Before I knew it, the day was spent and the Jersey Roadshow beckoned. The people of Jersey were naturally no less charming, kind and welcoming than those of Guernsey, and the event, held at the picturesque Samarès Manor (above), was packed to the gunnels. Once again, I was lucky enough to film something I loved, and I know that plenty of other treasures were discovered and identified. I was also grateful for the light, late evening. After the work was done, I was able to take off for a peaceful wander through the gardens of the manor with cool and calming zephyrs blowing gently around me...the perfect end to a perfect week.

Tuesday, 2 June 2009

Brooklands Antiques Roadshow II

Paul Atterbury and I talking at the start of yesterday's Antiques Roadshow in Brooklands Museum in sunny Surrey.

Monday, 1 June 2009

BBC Antiques Roadshow at Brooklands Museum

Of course it had to be a chequered flag - a stylish and perfectly suitable opening to the Antiques Roadshow at Brooklands motoring and aviation museum in sunny Surrey today.
As soon as it was dramatically swept down, thousands of visitors, excitedly clutching their antiques and collectables, made their way to the tables of waiting specialists. It simply could not have been a better day, with the sun in the sky and smiles on faces.
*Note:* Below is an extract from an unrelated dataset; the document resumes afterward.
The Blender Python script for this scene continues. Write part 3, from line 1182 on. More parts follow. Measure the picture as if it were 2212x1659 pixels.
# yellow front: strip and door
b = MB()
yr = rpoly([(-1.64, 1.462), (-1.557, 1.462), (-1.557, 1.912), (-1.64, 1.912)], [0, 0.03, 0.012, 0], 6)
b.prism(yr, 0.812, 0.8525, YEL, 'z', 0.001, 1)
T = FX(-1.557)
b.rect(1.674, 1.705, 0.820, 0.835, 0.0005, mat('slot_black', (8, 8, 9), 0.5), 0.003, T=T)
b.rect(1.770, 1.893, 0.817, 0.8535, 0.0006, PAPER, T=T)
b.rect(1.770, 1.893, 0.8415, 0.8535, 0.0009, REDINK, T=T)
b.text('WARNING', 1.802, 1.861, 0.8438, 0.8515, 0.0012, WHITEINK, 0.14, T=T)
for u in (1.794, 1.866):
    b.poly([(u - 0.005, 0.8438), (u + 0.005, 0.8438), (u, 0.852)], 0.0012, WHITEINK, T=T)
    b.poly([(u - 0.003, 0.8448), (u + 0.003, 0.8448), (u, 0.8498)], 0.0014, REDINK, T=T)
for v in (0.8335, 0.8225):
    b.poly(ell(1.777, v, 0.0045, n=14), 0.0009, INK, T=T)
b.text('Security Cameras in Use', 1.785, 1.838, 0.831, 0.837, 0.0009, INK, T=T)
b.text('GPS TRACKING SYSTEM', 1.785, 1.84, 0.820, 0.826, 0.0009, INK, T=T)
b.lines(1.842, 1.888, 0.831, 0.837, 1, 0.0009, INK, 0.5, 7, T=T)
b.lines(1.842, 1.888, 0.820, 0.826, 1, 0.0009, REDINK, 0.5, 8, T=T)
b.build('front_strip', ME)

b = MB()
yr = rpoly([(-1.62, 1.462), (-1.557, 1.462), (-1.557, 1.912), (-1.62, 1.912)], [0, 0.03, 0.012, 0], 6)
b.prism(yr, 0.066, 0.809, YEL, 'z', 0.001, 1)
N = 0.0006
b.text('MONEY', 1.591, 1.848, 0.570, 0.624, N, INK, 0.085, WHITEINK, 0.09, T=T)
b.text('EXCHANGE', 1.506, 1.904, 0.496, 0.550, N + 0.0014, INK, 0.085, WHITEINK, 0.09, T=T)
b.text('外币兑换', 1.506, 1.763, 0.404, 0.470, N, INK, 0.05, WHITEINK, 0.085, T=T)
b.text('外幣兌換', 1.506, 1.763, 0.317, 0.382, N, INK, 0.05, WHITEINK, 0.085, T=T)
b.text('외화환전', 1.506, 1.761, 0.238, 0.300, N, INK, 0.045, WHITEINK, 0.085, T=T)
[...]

Of course, some smiles were even wider as people left!
I was manning my usual post on the many Miscellaneous tables alongside Hilary Kay, Paul Atterbury, Judith Miller, Jon Baddeley, Katherine Higgins and Max Donnelly. Although I didn't manage to film anything this time around, I saw some mighty fine pieces ranging from pop memorabilia, to Clarice Cliff ceramics, to an 18thC scarifier (look it up!) - and even a mummified cat!